В конце октября Сомов пишет второе письмо Максимовичу. Он обеспокоен молчанием; кроме того, Языков сообщил ему, что отдал Максимовичу несколько стихотворений для «Северных цветов». Он очень торопил Максимовича, сообщая, что альманах должен непременно выйти к 1 декабря.
4 ноября приходят стихи от самого Языкова, а еще через несколько дней — посылка от Максимовича[464].
Пушкин не напрасно рассчитывал на Языкова.
Вечно сторонившийся «союза поэтов», более чем критичный к самому Пушкину, он откликнулся на приглашение охотнее и щедрее других. Почему? Быть может, потому, что безвременная смерть Дельвига не так подавила его, как Баратынского или Плетнева, или напротив — потому, что он все эти годы сохранял привязанность к человеку, с которым виделся редко и случайно? Или просто у него на этот раз был запас свободных, никому не обещанных стихов?

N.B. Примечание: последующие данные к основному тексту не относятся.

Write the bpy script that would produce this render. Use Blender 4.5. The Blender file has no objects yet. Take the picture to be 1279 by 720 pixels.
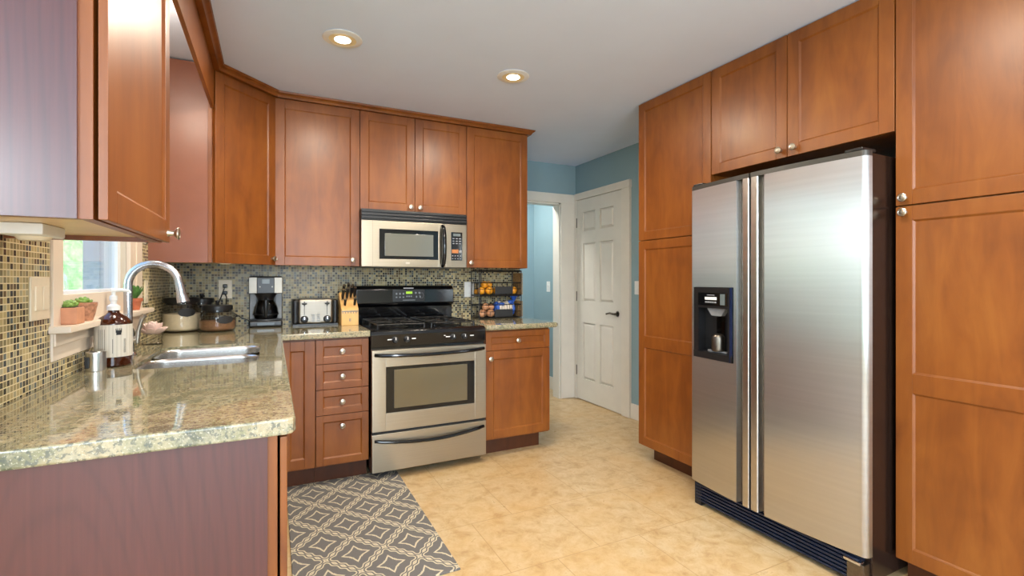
import bpy, bmesh, math, random
from mathutils import Vector, Matrix
random.seed(7)
PI = math.pi
sc = bpy.context.scene
COL = sc.collection

# ------------------------------------------------------------------ camera, exposure, world, lights
cam_d = bpy.data.cameras.new('camera'); cam = bpy.data.objects.new('camera', cam_d); COL.objects.link(cam)
cam.location = (0, 0, 1.2281); cam.rotation_euler = (PI/2, 0, math.radians(-26.30))
cam_d.sensor_width = 36; cam_d.lens = 606.36/1279*36; cam_d.shift_y = -9.15/1279; cam_d.clip_start = .02
sc.camera = cam
sc.view_settings.view_transform = 'Standard'; sc.view_settings.look = 'None'
sc.view_settings.gamma = 1; sc.view_settings.use_curve_mapping = False
sc.view_settings.exposure = 0.1
sc.cycles.max_bounces = 10; sc.cycles.diffuse_bounces = 5; sc.cycles.glossy_bounces = 5
sc.cycles.transparent_max_bounces = 12; sc.cycles.sample_clamp_indirect = 3; sc.cycles.denoising_prefilter = 'ACCURATE'; sc.cycles.use_denoising = True
sc.cycles.blur_glossy = .5

W = bpy.data.worlds.new('world'); sc.world = W; W.use_nodes = True
wn = W.node_tree.nodes; wl = W.node_tree.links
sky = wn.new('ShaderNodeTexSky'); sky.sky_type = 'NISHITA'; sky.sun_disc = False
sky.sun_elevation = math.radians(48); sky.sun_rotation = math.radians(120); sky.air_density = 1.0; sky.dust_density = 2.0
wl.new(sky.outputs[0], wn['Background'].inputs[0]); wn['Background'].inputs[1].default_value = 1.05

def area(name, loc, rot, sx, sy, power, color, shape='RECTANGLE', spread=PI):
    l = bpy.data.lights.new(name, 'AREA'); l.shape = shape; l.size = sx
    if shape == 'RECTANGLE': l.size_y = sy
    l.energy = power; l.color = color; l.spread = spread
    o = bpy.data.objects.new(name, l); o.location = loc; o.rotation_euler = rot; COL.objects.link(o); return o
WARM = (1.0, .88, .72); DAY = (.58, .78, 1.0)
# daylight entering through the openings behind and beside the camera
area('daylight_rear', (-.6, -4.25, 1.35), (-PI/2-.25, 0, PI), 3.4, 2.0, 100, DAY)
area('daylight_side', (-4.3, -1.2, 1.35), (0, -PI/2, 0), 2.0, 2.6, 35, DAY)
area('added_ceiling_uplight', (-.6, -5.0, .25), (PI/2+.8, 0, 0), 4.2, 1.8, 150, (.72, .86, 1.0))  # unseen uplight added outside the rear opening to lift the ceiling
for px_, py_ in ((-1.5, -1.3), (.6, -1.7)):      # unseen fill points added behind the camera to brighten the ceiling
    pd = bpy.data.lights.new('added_ceiling_fill', 'POINT'); pd.energy = 98; pd.color = (.86, .93, 1.0); pd.shadow_soft_size = .2
    po = bpy.data.objects.new('added_ceiling_fill', pd); po.location = (px_, py_, 1.75); COL.objects.link(po)
# recessed lamps: the two in view and the rest of the ceiling grid towards the camera
RECESSED = [(.316, 2.55), (1.279, 2.572)]
for (x, y) in RECESSED + [(.316, 1.0), (1.279, 1.0), (.316, -.9), (1.279, -.9)]:
    area('recessed_lamp', (x, y, 2.405 if y > 2 else 2.43), (0, 0, 0),   .13, .13, 17, WARM, 'DISK')
pl = bpy.data.lights.new('valance_lamp', 'POINT'); pl.energy = 9; pl.color = WARM; pl.shadow_soft_size = .09
po = bpy.data.objects.new('valance_lamp', pl); po.location = (-.45, 2.35, 2.3); COL.objects.link(po)
area('hall_lamp', (2.1, 4.75, 2.42), (0, 0, 0), .3, .3, 24, (1, .95, .88), 'DISK')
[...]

5 октября Вяземский сообщал Плетневу, что на днях высылает в «Северные цветы» вклад свой и Языкова. «Он расписался и прекрасно воспел Дельвига»[465].
Вяземский промедлил, Языков — нет.
Он послал три стихотворения Сомову, еще какие-то стихи отдал для «Северных цветов» Максимовичу, а к 20 ноября прислал новую порцию, и в том числе — послание «А. А. Дельвигу» («Там, где картинно обгибая…»).
Это были стихи о Дельвиге и о себе самом; посмертная благодарность старшему поэту, ободрившему и поддержавшему Языкова при начале его творческого пути. И здесь был поэтический портрет Дельвига, какой Языков писал только с Пушкина — и только в лучшие годы: под пером его обрисовывался облик Поэта, ничем не жертвовавшего земным кумирам, ниже порфире и царскому венцу. «Свободомыслящая лира…» В устах Языкова это было апофеозом.